**RECORDS FOR THE TASK**
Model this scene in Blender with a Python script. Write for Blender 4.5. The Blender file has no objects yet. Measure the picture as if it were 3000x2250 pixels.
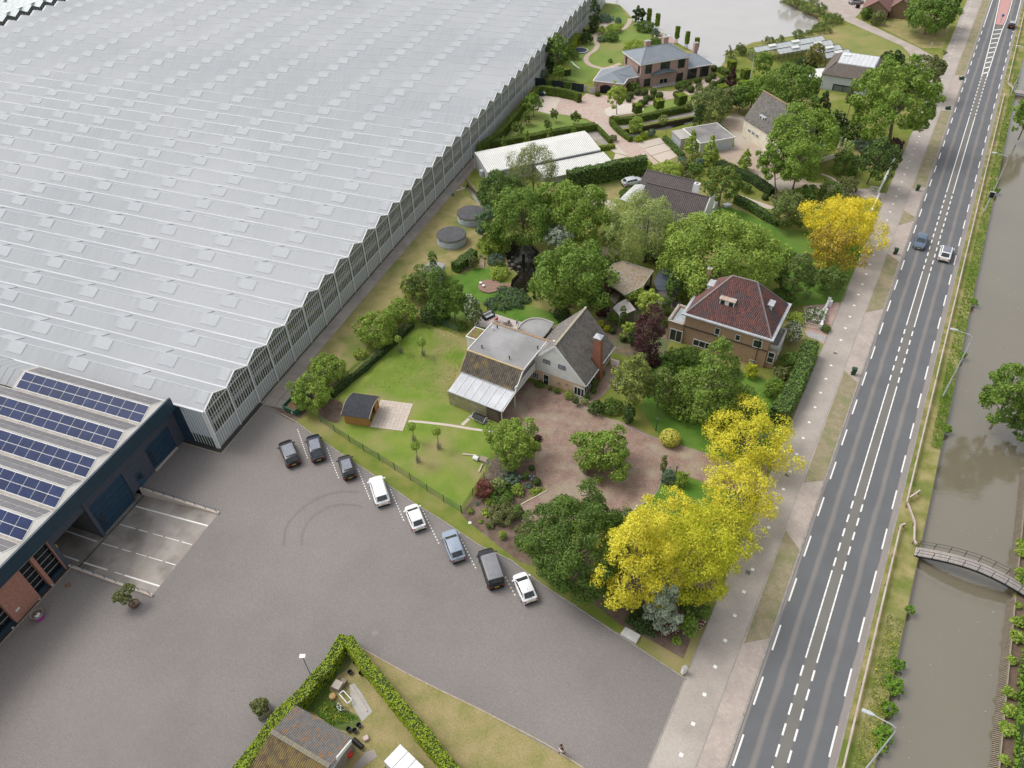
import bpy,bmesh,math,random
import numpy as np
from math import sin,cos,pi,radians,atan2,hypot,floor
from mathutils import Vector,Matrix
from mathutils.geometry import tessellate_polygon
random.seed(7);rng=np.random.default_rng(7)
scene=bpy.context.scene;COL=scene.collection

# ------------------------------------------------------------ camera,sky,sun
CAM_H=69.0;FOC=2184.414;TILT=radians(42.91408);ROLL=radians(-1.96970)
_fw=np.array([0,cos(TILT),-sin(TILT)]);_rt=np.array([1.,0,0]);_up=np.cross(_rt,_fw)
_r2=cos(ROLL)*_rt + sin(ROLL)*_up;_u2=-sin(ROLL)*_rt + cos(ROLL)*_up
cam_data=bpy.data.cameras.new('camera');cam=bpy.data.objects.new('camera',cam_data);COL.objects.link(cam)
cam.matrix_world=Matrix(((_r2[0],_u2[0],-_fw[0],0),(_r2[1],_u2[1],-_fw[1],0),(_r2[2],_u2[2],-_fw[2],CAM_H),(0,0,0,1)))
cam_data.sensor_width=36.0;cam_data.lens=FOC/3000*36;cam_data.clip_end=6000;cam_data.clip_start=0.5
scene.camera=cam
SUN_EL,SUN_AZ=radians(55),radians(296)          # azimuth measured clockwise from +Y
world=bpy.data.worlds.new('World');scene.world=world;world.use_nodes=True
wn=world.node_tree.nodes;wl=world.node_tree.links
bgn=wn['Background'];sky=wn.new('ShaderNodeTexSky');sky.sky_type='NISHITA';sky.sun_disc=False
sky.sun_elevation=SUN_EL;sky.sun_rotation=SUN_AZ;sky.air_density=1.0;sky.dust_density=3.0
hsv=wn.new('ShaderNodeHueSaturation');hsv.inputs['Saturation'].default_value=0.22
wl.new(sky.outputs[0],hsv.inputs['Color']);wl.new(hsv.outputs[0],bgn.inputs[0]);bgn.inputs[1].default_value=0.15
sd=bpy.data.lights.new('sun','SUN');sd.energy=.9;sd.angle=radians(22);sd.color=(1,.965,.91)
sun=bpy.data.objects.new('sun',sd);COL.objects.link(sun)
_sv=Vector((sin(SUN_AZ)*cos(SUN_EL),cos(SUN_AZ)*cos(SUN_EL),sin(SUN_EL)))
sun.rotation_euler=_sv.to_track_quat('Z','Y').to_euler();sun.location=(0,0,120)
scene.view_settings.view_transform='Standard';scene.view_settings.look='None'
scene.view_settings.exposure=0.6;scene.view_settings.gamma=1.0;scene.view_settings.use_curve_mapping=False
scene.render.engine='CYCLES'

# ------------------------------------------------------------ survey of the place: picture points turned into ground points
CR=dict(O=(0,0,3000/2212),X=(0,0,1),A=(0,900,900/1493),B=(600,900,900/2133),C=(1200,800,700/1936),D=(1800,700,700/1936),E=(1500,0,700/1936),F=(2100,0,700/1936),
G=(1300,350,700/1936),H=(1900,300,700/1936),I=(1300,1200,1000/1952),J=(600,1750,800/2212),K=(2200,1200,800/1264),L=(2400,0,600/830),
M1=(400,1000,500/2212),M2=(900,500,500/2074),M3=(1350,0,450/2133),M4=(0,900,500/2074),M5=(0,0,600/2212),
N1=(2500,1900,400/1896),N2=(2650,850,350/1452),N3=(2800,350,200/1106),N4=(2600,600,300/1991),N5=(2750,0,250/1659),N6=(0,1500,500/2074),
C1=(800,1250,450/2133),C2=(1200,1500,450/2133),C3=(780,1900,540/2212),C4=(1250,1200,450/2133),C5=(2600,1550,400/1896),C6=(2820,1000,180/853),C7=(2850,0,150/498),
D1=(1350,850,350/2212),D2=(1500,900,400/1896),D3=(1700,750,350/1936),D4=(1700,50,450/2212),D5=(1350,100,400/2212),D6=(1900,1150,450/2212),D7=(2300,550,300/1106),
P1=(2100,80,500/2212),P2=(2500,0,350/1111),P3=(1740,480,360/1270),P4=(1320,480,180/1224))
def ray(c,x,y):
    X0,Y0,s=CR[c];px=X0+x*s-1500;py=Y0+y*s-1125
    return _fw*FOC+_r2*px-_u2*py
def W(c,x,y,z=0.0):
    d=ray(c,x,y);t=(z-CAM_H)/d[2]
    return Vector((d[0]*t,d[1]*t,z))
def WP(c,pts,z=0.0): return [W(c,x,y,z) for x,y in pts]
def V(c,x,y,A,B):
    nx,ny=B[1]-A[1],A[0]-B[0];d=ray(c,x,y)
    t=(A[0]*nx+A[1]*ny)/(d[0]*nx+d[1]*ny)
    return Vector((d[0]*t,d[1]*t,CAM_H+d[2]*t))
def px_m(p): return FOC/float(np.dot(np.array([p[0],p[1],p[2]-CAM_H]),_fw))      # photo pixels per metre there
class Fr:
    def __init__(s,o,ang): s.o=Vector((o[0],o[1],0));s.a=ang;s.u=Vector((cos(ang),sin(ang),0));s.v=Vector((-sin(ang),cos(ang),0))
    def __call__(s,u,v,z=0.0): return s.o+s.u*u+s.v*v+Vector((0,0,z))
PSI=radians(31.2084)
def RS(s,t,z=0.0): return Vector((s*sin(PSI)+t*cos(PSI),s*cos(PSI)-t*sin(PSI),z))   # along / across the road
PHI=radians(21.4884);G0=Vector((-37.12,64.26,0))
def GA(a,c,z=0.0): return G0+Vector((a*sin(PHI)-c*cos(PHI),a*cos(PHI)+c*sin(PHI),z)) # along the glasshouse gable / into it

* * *

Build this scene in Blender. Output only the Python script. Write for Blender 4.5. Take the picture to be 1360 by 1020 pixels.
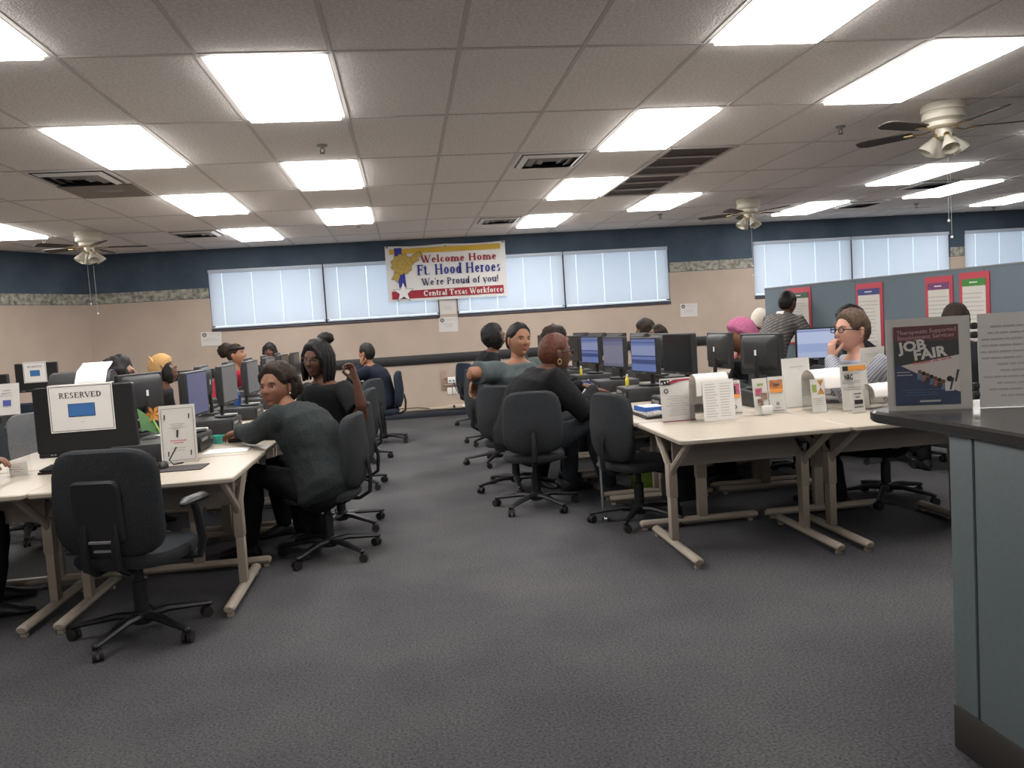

**PROMPT**
From the records above, extract the lines from the one holding "Model this scene" through the one holding "scene.render.engine='CYCLES'", word for word; omit the pictures.

**IN RESPONSE**
Model this scene in Blender with a Python script. Write for Blender 4.5. The Blender file has no objects yet. Measure the picture as if it were 3000x2250 pixels.
import bpy,bmesh,math,random
import numpy as np
from math import sin,cos,pi,radians,atan2,hypot,floor
from mathutils import Vector,Matrix
from mathutils.geometry import tessellate_polygon
random.seed(7);rng=np.random.default_rng(7)
scene=bpy.context.scene;COL=scene.collection

# ------------------------------------------------------------ camera,sky,sun
CAM_H=69.0;FOC=2184.414;TILT=radians(42.91408);ROLL=radians(-1.96970)
_fw=np.array([0,cos(TILT),-sin(TILT)]);_rt=np.array([1.,0,0]);_up=np.cross(_rt,_fw)
_r2=cos(ROLL)*_rt + sin(ROLL)*_up;_u2=-sin(ROLL)*_rt + cos(ROLL)*_up
cam_data=bpy.data.cameras.new('camera');cam=bpy.data.objects.new('camera',cam_data);COL.objects.link(cam)
cam.matrix_world=Matrix(((_r2[0],_u2[0],-_fw[0],0),(_r2[1],_u2[1],-_fw[1],0),(_r2[2],_u2[2],-_fw[2],CAM_H),(0,0,0,1)))
cam_data.sensor_width=36.0;cam_data.lens=FOC/3000*36;cam_data.clip_end=6000;cam_data.clip_start=0.5
scene.camera=cam
SUN_EL,SUN_AZ=radians(55),radians(296)          # azimuth measured clockwise from +Y
world=bpy.data.worlds.new('World');scene.world=world;world.use_nodes=True
wn=world.node_tree.nodes;wl=world.node_tree.links
bgn=wn['Background'];sky=wn.new('ShaderNodeTexSky');sky.sky_type='NISHITA';sky.sun_disc=False
sky.sun_elevation=SUN_EL;sky.sun_rotation=SUN_AZ;sky.air_density=1.0;sky.dust_density=3.0
hsv=wn.new('ShaderNodeHueSaturation');hsv.inputs['Saturation'].default_value=0.22
wl.new(sky.outputs[0],hsv.inputs['Color']);wl.new(hsv.outputs[0],bgn.inputs[0]);bgn.inputs[1].default_value=0.15
sd=bpy.data.lights.new('sun','SUN');sd.energy=.9;sd.angle=radians(22);sd.color=(1,.965,.91)
sun=bpy.data.objects.new('sun',sd);COL.objects.link(sun)
_sv=Vector((sin(SUN_AZ)*cos(SUN_EL),cos(SUN_AZ)*cos(SUN_EL),sin(SUN_EL)))
sun.rotation_euler=_sv.to_track_quat('Z','Y').to_euler();sun.location=(0,0,120)
scene.view_settings.view_transform='Standard';scene.view_settings.look='None'
scene.view_settings.exposure=0.6;scene.view_settings.gamma=1.0;scene.view_settings.use_curve_mapping=False
scene.render.engine='CYCLES'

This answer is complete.